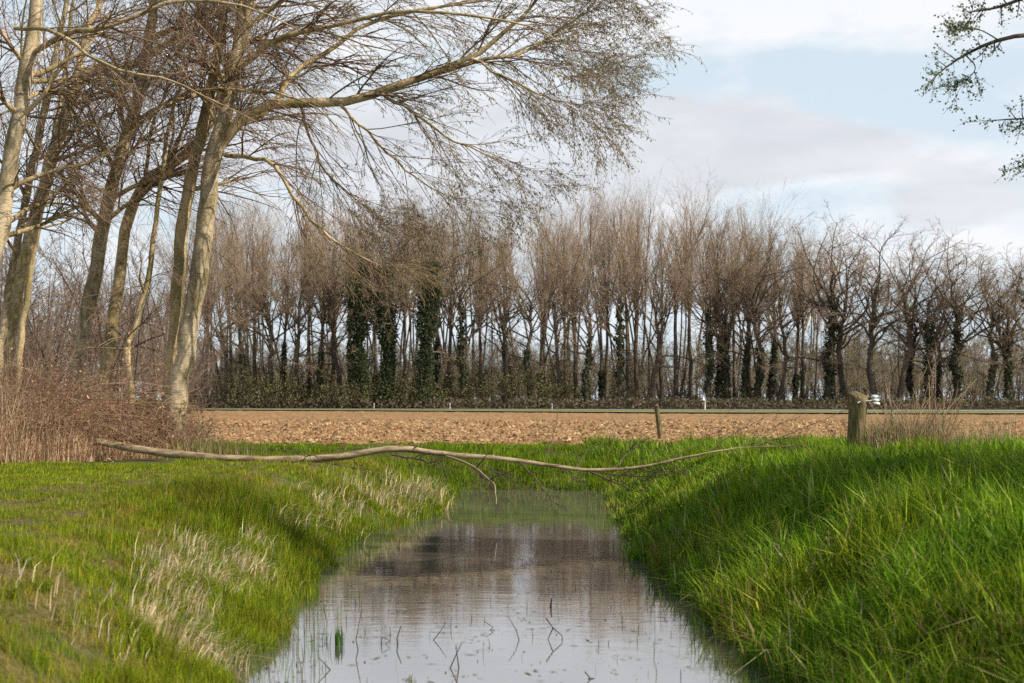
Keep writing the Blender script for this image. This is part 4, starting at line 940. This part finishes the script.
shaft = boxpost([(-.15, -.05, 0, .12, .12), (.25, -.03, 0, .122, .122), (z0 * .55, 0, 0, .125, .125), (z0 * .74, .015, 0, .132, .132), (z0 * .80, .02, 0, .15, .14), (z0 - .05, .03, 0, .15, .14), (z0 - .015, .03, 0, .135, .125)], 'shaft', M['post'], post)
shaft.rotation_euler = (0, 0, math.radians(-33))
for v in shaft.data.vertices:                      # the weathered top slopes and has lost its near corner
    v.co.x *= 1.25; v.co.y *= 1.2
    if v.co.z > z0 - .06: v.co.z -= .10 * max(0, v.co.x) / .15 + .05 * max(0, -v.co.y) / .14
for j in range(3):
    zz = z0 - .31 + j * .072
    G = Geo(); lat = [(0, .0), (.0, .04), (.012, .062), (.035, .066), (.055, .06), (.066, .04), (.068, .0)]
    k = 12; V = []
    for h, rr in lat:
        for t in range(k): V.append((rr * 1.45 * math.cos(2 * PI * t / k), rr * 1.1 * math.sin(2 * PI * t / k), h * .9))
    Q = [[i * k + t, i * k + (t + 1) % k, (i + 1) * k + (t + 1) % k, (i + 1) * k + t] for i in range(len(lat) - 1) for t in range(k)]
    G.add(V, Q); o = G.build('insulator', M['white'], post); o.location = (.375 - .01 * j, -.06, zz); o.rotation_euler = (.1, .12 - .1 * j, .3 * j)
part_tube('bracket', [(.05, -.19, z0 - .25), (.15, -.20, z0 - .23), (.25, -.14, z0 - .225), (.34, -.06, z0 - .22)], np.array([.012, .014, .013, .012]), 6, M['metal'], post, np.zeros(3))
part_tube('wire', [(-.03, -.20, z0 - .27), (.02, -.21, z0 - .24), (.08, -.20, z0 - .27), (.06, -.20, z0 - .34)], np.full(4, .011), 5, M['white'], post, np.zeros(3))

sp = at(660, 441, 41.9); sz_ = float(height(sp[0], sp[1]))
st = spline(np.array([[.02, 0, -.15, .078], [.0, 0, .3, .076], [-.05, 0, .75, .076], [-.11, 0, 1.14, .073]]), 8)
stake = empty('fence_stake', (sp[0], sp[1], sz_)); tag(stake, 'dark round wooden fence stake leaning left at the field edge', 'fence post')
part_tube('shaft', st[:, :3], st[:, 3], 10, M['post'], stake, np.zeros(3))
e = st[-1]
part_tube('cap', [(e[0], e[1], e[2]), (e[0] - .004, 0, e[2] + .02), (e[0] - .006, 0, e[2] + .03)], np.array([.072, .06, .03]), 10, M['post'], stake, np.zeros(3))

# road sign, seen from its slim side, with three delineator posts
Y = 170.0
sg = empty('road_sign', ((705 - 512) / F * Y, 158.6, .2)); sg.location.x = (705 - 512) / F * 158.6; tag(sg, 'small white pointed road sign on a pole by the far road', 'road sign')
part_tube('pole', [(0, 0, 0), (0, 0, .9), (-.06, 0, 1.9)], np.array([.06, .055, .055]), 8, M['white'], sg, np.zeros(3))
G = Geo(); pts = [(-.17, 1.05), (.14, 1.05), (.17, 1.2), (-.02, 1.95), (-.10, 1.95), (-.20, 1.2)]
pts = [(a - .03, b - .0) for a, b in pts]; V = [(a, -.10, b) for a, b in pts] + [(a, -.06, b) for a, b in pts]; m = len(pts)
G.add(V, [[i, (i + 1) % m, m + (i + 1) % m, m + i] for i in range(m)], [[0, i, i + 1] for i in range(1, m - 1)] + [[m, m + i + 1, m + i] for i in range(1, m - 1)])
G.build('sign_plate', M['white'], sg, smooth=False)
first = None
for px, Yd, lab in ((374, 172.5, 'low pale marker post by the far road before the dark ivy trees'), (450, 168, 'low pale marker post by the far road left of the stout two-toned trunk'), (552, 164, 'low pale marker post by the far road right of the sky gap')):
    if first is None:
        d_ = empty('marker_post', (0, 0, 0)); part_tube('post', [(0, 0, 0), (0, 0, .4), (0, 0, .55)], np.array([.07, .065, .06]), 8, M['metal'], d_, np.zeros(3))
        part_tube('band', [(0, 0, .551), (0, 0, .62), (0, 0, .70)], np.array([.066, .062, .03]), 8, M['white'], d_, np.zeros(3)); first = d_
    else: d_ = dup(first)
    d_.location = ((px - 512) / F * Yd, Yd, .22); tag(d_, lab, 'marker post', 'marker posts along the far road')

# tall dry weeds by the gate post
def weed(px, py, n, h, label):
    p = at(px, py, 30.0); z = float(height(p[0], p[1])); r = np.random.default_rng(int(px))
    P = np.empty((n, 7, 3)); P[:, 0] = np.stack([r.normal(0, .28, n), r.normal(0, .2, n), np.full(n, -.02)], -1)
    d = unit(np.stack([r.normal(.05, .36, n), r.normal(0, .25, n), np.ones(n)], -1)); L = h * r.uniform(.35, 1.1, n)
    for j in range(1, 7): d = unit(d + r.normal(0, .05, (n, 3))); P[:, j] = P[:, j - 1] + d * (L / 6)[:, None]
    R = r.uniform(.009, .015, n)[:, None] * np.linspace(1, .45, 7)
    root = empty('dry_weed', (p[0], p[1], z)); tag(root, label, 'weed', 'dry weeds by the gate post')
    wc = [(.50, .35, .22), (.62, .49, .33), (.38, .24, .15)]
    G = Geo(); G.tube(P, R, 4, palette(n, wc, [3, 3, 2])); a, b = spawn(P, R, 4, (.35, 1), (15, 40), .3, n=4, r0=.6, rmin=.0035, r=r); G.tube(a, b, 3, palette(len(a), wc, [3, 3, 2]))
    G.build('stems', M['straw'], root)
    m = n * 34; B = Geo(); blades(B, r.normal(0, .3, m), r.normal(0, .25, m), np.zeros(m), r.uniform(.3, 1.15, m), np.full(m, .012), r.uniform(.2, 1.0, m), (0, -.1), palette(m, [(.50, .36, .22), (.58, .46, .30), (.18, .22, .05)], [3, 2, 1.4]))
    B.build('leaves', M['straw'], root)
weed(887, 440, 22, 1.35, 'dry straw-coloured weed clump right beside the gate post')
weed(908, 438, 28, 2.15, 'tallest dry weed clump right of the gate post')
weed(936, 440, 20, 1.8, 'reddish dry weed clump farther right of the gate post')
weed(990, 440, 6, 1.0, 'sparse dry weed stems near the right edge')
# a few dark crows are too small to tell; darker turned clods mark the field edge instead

— Task brief —
Write out nothing but the lines from the start of the data through the line with "part_tube('wire', [(-.03, -.20, z0". Leave out the pictures.

— Exercise solution —
Keep writing the Blender script for this image. This is part 4, starting at line 940. This part finishes the script.
shaft = boxpost([(-.15, -.05, 0, .12, .12), (.25, -.03, 0, .122, .122), (z0 * .55, 0, 0, .125, .125), (z0 * .74, .015, 0, .132, .132), (z0 * .80, .02, 0, .15, .14), (z0 - .05, .03, 0, .15, .14), (z0 - .015, .03, 0, .135, .125)], 'shaft', M['post'], post)
shaft.rotation_euler = (0, 0, math.radians(-33))
for v in shaft.data.vertices:                      # the weathered top slopes and has lost its near corner
    v.co.x *= 1.25; v.co.y *= 1.2
    if v.co.z > z0 - .06: v.co.z -= .10 * max(0, v.co.x) / .15 + .05 * max(0, -v.co.y) / .14
for j in range(3):
    zz = z0 - .31 + j * .072
    G = Geo(); lat = [(0, .0), (.0, .04), (.012, .062), (.035, .066), (.055, .06), (.066, .04), (.068, .0)]
    k = 12; V = []
    for h, rr in lat:
        for t in range(k): V.append((rr * 1.45 * math.cos(2 * PI * t / k), rr * 1.1 * math.sin(2 * PI * t / k), h * .9))
    Q = [[i * k + t, i * k + (t + 1) % k, (i + 1) * k + (t + 1) % k, (i + 1) * k + t] for i in range(len(lat) - 1) for t in range(k)]
    G.add(V, Q); o = G.build('insulator', M['white'], post); o.location = (.375 - .01 * j, -.06, zz); o.rotation_euler = (.1, .12 - .1 * j, .3 * j)
part_tube('bracket', [(.05, -.19, z0 - .25), (.15, -.20, z0 - .23), (.25, -.14, z0 - .225), (.34, -.06, z0 - .22)], np.array([.012, .014, .013, .012]), 6, M['metal'], post, np.zeros(3))
part_tube('wire', [(-.03, -.20, z0 - .27), (.02, -.21, z0 - .24), (.08, -.20, z0 - .27), (.06, -.20, z0 - .34)], np.full(4, .011), 5, M['white'], post, np.zeros(3))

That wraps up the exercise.